I was driving back with my girlfriend from a visit to her family, a two day drive south from Brisbane – Australians are used to long distances. I was driving that stretch of the multi-lane highway and she was asleep in the back across one of the bench seats of the Mitsubishi L300 4WD van I had then.

 

Out of nowhere, as there were fields around, an odd looking elderly man appeared in a raincoat and carrying an umbrella, crossing the opposite lanes to the central dividing strip where he stopped, appearing to wait until a break in the traffic on our side before crossing further.

 

As I got close enough to see the expression on his face it suddenly changed to one difficult to describe, of fear and bewilderment as though he had suddenly noticed where he was and what he was doing, and panicked. He then did exactly the wrong thing and ran as though to get across in front of me.

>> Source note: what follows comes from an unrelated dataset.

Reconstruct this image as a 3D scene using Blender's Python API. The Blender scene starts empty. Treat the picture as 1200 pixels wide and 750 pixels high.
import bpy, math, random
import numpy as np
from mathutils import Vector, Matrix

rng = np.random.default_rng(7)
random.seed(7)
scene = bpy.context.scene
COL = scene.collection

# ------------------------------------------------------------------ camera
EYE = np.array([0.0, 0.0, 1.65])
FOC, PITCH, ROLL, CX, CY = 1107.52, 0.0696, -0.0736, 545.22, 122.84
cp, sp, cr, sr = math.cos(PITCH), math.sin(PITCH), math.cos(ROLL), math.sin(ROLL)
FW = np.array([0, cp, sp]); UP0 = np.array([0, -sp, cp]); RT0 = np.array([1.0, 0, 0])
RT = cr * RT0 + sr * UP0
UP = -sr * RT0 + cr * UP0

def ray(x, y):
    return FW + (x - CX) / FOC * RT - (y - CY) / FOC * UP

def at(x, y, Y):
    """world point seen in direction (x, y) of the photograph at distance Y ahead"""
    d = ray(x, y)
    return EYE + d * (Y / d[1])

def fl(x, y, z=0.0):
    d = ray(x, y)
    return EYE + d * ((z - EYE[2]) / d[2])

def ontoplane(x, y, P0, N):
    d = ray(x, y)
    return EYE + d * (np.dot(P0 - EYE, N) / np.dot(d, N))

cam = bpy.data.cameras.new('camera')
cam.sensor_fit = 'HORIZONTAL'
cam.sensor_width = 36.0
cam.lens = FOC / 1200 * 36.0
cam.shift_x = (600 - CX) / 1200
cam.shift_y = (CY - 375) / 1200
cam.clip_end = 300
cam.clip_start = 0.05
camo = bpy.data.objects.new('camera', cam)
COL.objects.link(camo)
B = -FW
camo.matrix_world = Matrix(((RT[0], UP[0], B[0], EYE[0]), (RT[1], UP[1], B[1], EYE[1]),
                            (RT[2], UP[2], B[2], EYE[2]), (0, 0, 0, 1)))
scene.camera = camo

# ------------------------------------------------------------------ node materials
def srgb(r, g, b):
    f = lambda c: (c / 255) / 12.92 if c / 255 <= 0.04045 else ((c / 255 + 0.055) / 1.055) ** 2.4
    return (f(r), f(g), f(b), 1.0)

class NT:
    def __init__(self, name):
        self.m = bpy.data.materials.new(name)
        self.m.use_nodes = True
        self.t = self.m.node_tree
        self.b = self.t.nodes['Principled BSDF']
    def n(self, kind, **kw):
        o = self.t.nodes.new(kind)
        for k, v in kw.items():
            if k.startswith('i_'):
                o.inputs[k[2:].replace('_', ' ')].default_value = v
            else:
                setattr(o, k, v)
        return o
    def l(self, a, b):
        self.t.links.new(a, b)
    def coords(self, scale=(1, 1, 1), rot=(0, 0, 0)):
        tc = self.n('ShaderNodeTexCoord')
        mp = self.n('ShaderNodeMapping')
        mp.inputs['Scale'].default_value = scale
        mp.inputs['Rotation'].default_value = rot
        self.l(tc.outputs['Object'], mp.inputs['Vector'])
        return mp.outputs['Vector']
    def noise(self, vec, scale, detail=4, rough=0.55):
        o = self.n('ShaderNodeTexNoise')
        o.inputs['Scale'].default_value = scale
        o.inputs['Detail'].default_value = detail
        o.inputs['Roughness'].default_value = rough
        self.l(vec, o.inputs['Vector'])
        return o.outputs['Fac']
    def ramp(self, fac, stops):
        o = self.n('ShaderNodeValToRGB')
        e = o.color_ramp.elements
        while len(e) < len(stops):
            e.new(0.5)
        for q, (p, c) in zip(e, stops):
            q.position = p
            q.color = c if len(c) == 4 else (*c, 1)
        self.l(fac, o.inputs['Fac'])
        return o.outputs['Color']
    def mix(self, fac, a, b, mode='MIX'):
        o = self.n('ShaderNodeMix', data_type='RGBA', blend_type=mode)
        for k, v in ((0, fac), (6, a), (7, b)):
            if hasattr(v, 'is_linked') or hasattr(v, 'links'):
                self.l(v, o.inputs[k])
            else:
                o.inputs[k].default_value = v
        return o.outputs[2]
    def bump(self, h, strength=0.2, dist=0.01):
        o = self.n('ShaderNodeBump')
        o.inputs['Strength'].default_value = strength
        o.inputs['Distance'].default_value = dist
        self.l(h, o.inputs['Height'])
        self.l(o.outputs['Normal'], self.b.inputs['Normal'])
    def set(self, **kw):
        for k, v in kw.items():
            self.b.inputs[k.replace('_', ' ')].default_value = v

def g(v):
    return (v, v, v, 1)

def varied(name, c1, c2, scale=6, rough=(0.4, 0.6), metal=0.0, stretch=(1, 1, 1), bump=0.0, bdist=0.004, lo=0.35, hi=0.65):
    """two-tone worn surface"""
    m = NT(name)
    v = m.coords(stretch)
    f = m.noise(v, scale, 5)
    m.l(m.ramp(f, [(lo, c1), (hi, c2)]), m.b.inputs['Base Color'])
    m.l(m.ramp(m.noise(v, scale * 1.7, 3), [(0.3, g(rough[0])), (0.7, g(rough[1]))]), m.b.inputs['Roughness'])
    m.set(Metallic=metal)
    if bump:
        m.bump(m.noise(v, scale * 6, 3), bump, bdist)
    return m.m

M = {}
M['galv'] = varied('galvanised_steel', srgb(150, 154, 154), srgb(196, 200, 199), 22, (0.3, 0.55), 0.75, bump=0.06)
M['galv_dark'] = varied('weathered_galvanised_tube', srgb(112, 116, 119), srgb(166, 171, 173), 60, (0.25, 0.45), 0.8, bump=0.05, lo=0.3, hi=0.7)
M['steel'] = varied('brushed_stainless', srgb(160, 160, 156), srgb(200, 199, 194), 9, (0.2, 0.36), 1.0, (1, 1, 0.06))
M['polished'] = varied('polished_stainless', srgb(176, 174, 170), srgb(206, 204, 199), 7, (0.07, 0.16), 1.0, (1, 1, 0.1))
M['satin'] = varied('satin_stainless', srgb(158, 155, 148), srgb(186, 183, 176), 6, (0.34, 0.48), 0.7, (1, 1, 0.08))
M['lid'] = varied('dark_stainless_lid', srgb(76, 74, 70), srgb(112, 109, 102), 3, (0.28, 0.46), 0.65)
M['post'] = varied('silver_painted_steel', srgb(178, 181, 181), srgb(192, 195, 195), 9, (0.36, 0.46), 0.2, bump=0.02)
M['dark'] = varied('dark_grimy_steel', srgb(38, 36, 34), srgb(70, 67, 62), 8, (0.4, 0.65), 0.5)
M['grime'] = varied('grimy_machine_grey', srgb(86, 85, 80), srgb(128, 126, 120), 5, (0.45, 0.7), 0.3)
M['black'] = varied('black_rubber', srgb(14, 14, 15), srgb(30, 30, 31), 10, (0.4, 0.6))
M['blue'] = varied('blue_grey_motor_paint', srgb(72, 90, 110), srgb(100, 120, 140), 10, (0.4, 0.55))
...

As I braked he hit the front of the van and fell onto the verge.

 

By extraordinary chance an off-duty ambulance was approaching in the opposite direction and saw the accident, and paramedics were with us within seconds. He was already dead. Other drivers from behind also stopped. They and the ambulance crew all very kindly made a point of telling me that I could not have avoided him, and that they would be witness to that if needed.

 

Later the police identified him, and told me he was suffering from dementia and was a known wanderer from home. I offered to go and see his widow but they advised against it.

 

I think it greatly helped that I was reassured by other people that there was nothing more I could have done. Left to our own thoughts we are likely to dwell on these things, endlessly re-running them as a self-critique. I was able to put the experience behind me because of the assistance from others.

 

My sleeping girlfriend was woken by the fatal accident. She was the only person present who did not see what happened, but that may have contributed to later sleeping difficulties.

 

So, a very sad end for the poor man, especially as it seemed to me that it may have been a moment of sudden lucidity that undid him. Also for his wife who must have finally received the news she dreaded would sometime come.